In response, Myanmar’s foreign minister, U Wunna Maung Lwin, who met with Mr. Wang in southern China on Wednesday, said that Myanmar would maintain its friendly stance toward China.

Beneath the diplomatic courtesies of the two foreign ministers lies an awkward situation for China.

Myanmar, also known as Burma, has traditionally hewed to a neutral, nonaligned foreign policy. That changed under the brunt of more than two decades of economic sanctions from the United States and other Western countries, forcing Myanmar to tilt closer to Beijing.

However, since 2011, the military-dominated government has turned toward the United States, although falling far short of embracing Washington’s demands on improving human rights and ending war against ethnic rebels.

The shift away from China came after some particularly heavy-handed tactics from Beijing — including the unpopular plans for the dam — and the contrasting appeal of the West. Myanmar indicated it did not want business as usual with Beijing.

President Obama has visited Myanmar twice; Mr. Xi, perhaps China’s best-traveled leader, has not been there since assuming office in 2012, a telling sign of the cool relations.

“China may feel that Myanmar has not shown the kind of respect it deserves, and that the current government has become too close to the West,” said Thant Myint-U, author of “Where China Meets India: Burma and the New Crossroads of Asia.”

The new government, he said, would most likely seek improved relations all around, including with the United States, and especially with China, its large and wealthy neighbor.
 
In the last year, China has been disappointed that Myanmar has not shown more enthusiasm for its new infrastructure initiative, called “One Belt, One Road,” which encompasses the financing of railroads, roads and pipelines that would connect China with most of the globe via Southeast Asia and Central Asia.

Instead of viewing the program as a boost for its underdeveloped economy, Mr. Thant said, Myanmar has viewed the Chinese overtures as infringements on its northern border with China.

“There has been a longstanding reluctance by Myanmar to open up its borders — there are a mix of security concerns, inertia and more excitement about developing relations with the rest of the world,” he said.

Most recently, China proved to be unhelpful to Myanmar’s government by derailing a nationwide cease-fire among a mix of ethnic rebel groups. Leaders in the nominally civilian but military-dominated leadership of Myanmar had backed the deal in an effort to end decades of conflict in the north of the country and to improve its prospects in the recent elections.
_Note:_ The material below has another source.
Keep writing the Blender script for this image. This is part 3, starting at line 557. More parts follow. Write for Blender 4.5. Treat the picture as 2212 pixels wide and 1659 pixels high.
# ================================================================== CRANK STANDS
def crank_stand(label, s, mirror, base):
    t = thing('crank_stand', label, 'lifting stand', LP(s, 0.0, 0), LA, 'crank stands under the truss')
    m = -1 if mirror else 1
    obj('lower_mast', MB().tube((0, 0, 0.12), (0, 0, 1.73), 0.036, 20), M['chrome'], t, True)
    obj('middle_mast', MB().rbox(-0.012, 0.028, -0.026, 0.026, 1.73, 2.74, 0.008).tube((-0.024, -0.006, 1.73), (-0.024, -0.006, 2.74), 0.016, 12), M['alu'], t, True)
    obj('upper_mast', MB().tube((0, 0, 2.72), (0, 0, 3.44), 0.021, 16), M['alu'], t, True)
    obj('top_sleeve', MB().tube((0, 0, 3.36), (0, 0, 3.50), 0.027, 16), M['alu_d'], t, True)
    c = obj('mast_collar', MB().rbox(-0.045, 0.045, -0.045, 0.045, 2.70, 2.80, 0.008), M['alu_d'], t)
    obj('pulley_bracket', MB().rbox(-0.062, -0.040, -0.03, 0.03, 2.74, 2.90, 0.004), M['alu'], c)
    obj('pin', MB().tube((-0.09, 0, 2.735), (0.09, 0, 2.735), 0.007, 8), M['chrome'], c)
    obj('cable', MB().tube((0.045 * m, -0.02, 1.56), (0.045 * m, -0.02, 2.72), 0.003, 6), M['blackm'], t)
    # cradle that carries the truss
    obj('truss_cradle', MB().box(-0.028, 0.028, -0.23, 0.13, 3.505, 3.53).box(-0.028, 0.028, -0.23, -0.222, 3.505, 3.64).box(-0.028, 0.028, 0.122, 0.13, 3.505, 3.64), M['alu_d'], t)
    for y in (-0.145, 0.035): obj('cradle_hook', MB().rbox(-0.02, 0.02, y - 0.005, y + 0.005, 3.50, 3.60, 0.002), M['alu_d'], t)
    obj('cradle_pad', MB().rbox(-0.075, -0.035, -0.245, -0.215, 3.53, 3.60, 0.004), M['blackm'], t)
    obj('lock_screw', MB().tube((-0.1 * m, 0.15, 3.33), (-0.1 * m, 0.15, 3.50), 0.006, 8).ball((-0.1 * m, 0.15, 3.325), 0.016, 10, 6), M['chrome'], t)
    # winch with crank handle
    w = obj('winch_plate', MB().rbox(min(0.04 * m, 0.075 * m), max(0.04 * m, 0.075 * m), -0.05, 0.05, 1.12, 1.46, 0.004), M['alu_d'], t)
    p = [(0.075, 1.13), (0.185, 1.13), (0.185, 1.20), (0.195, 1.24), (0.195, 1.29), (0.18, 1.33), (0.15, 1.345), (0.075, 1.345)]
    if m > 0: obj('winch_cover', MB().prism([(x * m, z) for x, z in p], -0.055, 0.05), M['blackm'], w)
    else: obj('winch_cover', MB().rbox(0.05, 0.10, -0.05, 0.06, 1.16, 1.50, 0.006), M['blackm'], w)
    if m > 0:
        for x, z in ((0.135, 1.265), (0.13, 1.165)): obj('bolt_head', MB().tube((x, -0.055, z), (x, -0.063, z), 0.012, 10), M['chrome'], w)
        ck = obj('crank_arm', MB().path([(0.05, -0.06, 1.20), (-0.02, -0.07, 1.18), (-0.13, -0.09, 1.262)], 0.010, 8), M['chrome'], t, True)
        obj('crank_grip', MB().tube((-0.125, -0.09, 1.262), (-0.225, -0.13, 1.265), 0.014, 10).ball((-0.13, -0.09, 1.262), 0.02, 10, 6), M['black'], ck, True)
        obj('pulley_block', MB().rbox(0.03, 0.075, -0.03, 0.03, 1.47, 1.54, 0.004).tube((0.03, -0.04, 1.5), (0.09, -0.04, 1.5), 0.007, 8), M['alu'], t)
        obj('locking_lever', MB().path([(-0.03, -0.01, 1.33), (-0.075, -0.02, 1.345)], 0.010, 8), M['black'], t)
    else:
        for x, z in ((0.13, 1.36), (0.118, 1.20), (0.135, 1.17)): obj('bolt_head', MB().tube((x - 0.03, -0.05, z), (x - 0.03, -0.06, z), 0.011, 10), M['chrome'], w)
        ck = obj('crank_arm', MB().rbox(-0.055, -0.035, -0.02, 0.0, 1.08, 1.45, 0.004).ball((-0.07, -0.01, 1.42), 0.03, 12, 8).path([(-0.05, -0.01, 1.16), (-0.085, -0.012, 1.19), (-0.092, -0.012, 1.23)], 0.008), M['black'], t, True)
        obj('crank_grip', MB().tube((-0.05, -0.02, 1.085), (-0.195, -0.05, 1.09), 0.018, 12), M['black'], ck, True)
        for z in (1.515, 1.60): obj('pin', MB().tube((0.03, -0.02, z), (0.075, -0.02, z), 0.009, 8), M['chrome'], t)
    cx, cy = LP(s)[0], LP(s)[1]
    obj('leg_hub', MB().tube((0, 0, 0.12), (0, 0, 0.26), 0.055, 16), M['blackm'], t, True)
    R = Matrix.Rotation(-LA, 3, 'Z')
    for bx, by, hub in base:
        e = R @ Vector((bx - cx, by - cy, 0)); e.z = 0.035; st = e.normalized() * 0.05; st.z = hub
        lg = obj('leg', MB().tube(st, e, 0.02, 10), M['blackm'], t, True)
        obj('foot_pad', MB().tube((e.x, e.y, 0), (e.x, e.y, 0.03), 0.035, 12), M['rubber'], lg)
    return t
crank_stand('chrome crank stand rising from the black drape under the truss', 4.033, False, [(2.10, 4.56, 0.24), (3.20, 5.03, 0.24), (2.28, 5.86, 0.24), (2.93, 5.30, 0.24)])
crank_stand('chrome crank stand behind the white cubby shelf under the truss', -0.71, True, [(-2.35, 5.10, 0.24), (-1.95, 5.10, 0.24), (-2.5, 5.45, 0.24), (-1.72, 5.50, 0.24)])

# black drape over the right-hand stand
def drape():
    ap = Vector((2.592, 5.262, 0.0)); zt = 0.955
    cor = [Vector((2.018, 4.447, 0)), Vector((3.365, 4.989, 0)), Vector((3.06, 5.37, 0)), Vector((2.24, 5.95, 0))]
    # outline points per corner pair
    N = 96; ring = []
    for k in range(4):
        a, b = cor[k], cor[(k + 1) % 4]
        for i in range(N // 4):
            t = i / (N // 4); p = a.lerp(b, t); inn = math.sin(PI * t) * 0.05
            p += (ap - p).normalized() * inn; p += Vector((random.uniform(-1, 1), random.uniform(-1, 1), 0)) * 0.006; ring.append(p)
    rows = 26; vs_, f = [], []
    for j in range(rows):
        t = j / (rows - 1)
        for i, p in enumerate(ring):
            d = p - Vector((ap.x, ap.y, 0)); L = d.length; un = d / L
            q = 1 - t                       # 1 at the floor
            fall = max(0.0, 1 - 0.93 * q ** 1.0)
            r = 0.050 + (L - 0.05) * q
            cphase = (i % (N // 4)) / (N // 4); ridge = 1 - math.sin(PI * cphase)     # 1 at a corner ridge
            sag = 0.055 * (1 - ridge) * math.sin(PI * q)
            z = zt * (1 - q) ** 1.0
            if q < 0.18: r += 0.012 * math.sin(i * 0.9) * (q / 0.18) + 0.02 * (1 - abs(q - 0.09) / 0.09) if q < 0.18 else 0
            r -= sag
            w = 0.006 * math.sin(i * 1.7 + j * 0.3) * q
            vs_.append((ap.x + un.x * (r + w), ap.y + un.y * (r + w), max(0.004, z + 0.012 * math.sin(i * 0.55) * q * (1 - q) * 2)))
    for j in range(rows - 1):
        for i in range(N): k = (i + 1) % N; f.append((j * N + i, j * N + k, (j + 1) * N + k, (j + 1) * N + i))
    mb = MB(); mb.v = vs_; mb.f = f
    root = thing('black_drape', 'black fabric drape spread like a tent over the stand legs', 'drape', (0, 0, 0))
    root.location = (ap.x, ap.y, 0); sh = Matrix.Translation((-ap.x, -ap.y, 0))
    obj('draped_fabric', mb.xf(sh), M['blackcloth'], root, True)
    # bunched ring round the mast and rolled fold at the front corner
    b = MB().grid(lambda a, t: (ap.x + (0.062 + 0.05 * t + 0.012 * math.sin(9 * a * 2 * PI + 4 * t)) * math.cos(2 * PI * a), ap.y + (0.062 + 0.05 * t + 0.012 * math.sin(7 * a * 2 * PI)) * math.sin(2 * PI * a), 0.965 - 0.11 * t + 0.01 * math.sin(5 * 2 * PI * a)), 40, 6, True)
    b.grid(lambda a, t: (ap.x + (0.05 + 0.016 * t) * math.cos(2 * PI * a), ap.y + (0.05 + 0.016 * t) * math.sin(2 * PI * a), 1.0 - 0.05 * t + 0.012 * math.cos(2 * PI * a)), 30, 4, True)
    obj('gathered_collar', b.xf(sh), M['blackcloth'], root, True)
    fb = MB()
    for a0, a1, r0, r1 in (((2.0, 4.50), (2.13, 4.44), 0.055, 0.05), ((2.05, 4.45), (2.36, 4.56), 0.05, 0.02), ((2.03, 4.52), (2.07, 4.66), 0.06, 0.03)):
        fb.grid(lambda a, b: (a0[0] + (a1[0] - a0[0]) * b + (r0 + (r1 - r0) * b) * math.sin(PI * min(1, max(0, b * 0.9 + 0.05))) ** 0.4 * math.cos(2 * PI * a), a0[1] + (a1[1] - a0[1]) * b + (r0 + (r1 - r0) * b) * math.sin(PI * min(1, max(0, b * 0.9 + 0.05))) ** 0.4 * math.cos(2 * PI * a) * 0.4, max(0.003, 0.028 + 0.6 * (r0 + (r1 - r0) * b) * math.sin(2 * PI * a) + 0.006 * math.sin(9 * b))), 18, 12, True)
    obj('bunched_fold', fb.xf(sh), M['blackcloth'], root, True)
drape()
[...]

China has long supported two of the rebel groups, the United Wa State Army and the Kachin Independence Organization, as a way of retaining influence in the northern part of Myanmar and keeping illicit timber and jade flowing across the border into the southern province of Yunnan. Militia and criminal networks move freely between the two countries while trafficking in narcotics, minerals and animals.

Last month, the Wa and Kachin fighters refused to sign a cease-fire agreement involving a range of rebel groups. Western diplomats in Myanmar said that China had pushed the two groups to stay out of the deal as a way to keep leverage over whoever gained power in the elections. China’s Foreign Ministry denied that the two rebel groups had acted on instructions from Beijing.

During the election campaigning in Myanmar, foreign affairs were rarely mentioned, and China was not an issue.

Although Ms. Aung San Suu Kyi was diplomatic during her June visit, she is not popular or trusted among the Chinese leadership, one Chinese expert on Myanmar said.

“China does not like her, and there are reasons,” said Lin Xixing, a professor at Jinan University in Guangdong Province in southern China. “Her father helped the Japanese fight the Chinese military in World War II. She has been close to the West, grew up in India and married a foreigner in Europe.”

Even so, the Chinese leadership may be inclined to take a pragmatic view of the relationship. More than anything else, Myanmar needs economic growth, and China is best positioned to provide it, Mr. Lin said. Moreover, he added, she had become more of a politician and less of an idealist.

“She has to fix ties with China because she needs the economy to work,” Mr. Lin said. “Those who voted for her are poor people, and they won’t have any patience with her if she screws up the economy.”